▶ _Information provided_
※

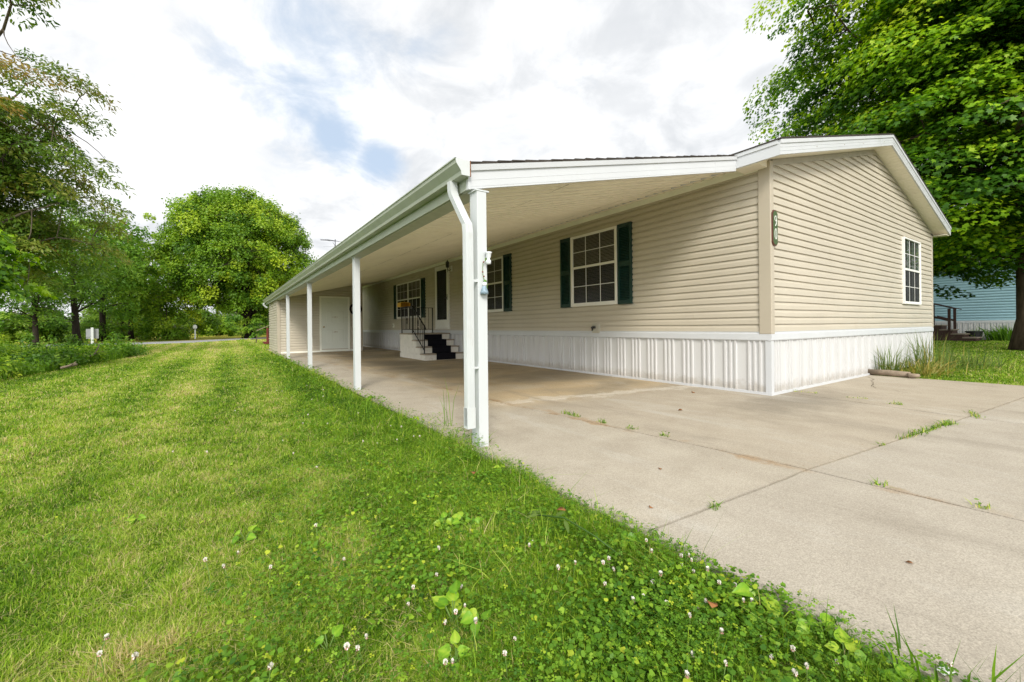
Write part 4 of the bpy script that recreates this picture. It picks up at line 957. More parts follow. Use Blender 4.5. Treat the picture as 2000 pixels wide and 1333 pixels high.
mb_ = empty('mailbox', c, 'small white mailbox on a thin white post beside the far road', 'mailbox')
m = MB(); m.box(c.x - 0.06, c.x + 0.06, c.y - 0.06, c.y + 0.06, GZ, 1.05); m.build('post', M['post'], mb_)
m = MB(); m.prism([(c.x - 0.15, c.y - 0.25, 1.05), (c.x + 0.15, c.y - 0.25, 1.05), (c.x + 0.15, c.y - 0.25, 1.28), (c.x + 0.08, c.y - 0.25, 1.40), (c.x - 0.08, c.y - 0.25, 1.40), (c.x - 0.15, c.y - 0.25, 1.28)], (0, 0.5, 0)); m.build('box', M['gutter_end'], mb_)
c = Vector((-3.75, 28.5, GZ))
rs = empty('red_steps', c, 'dark red wooden steps with a sloping rail just visible past the storage room', 'steps')
m = MB(); m.box(c.x - 0.15, c.x + 1.6, c.y - 0.6, c.y + 0.6, GZ, 0.10); m.box(c.x + 0.15, c.x + 1.6, c.y - 0.6, c.y + 0.6, 0.10, 0.26); m.box(c.x + 0.5, c.x + 1.6, c.y - 0.6, c.y + 0.6, 0.26, 0.45); m.build('tread', M['redwood'], rs)
m = MB(); m.box(c.x - 0.02, c.x + 0.09, c.y - 0.6, c.y - 0.5, 0.1, 1.0); m.build('rail_post', M['redwood'], rs); m = MB(); m.box(c.x + 1.0, c.x + 1.1, c.y - 0.6, c.y - 0.5, 0.1, 1.6); m.build('rail_post', M['redwood'], rs)
m = MB(); m.hexa([(c.x - 0.55, c.y - 0.62, 0.80), (c.x + 1.2, c.y - 0.62, 1.62), (c.x + 1.2, c.y - 0.48, 1.62), (c.x - 0.55, c.y - 0.48, 0.80), (c.x - 0.55, c.y - 0.62, 0.85), (c.x + 1.2, c.y - 0.62, 1.67), (c.x + 1.2, c.y - 0.48, 1.67), (c.x - 0.55, c.y - 0.48, 0.85)]); m.build('handrail', M['log'], rs)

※

▶ _Short task_
All of the material above is to be copied exactly, except for its images.

▶ _Completed exercise_
Write part 4 of the bpy script that recreates this picture. It picks up at line 957. More parts follow. Use Blender 4.5. Treat the picture as 2000 pixels wide and 1333 pixels high.
mb_ = empty('mailbox', c, 'small white mailbox on a thin white post beside the far road', 'mailbox')
m = MB(); m.box(c.x - 0.06, c.x + 0.06, c.y - 0.06, c.y + 0.06, GZ, 1.05); m.build('post', M['post'], mb_)
m = MB(); m.prism([(c.x - 0.15, c.y - 0.25, 1.05), (c.x + 0.15, c.y - 0.25, 1.05), (c.x + 0.15, c.y - 0.25, 1.28), (c.x + 0.08, c.y - 0.25, 1.40), (c.x - 0.08, c.y - 0.25, 1.40), (c.x - 0.15, c.y - 0.25, 1.28)], (0, 0.5, 0)); m.build('box', M['gutter_end'], mb_)
c = Vector((-3.75, 28.5, GZ))
rs = empty('red_steps', c, 'dark red wooden steps with a sloping rail just visible past the storage room', 'steps')
m = MB(); m.box(c.x - 0.15, c.x + 1.6, c.y - 0.6, c.y + 0.6, GZ, 0.10); m.box(c.x + 0.15, c.x + 1.6, c.y - 0.6, c.y + 0.6, 0.10, 0.26); m.box(c.x + 0.5, c.x + 1.6, c.y - 0.6, c.y + 0.6, 0.26, 0.45); m.build('tread', M['redwood'], rs)
m = MB(); m.box(c.x - 0.02, c.x + 0.09, c.y - 0.6, c.y - 0.5, 0.1, 1.0); m.build('rail_post', M['redwood'], rs); m = MB(); m.box(c.x + 1.0, c.x + 1.1, c.y - 0.6, c.y - 0.5, 0.1, 1.6); m.build('rail_post', M['redwood'], rs)
m = MB(); m.hexa([(c.x - 0.55, c.y - 0.62, 0.80), (c.x + 1.2, c.y - 0.62, 1.62), (c.x + 1.2, c.y - 0.48, 1.62), (c.x - 0.55, c.y - 0.48, 0.80), (c.x - 0.55, c.y - 0.62, 0.85), (c.x + 1.2, c.y - 0.62, 1.67), (c.x + 1.2, c.y - 0.48, 1.67), (c.x - 0.55, c.y - 0.48, 0.85)]); m.build('handrail', M['log'], rs)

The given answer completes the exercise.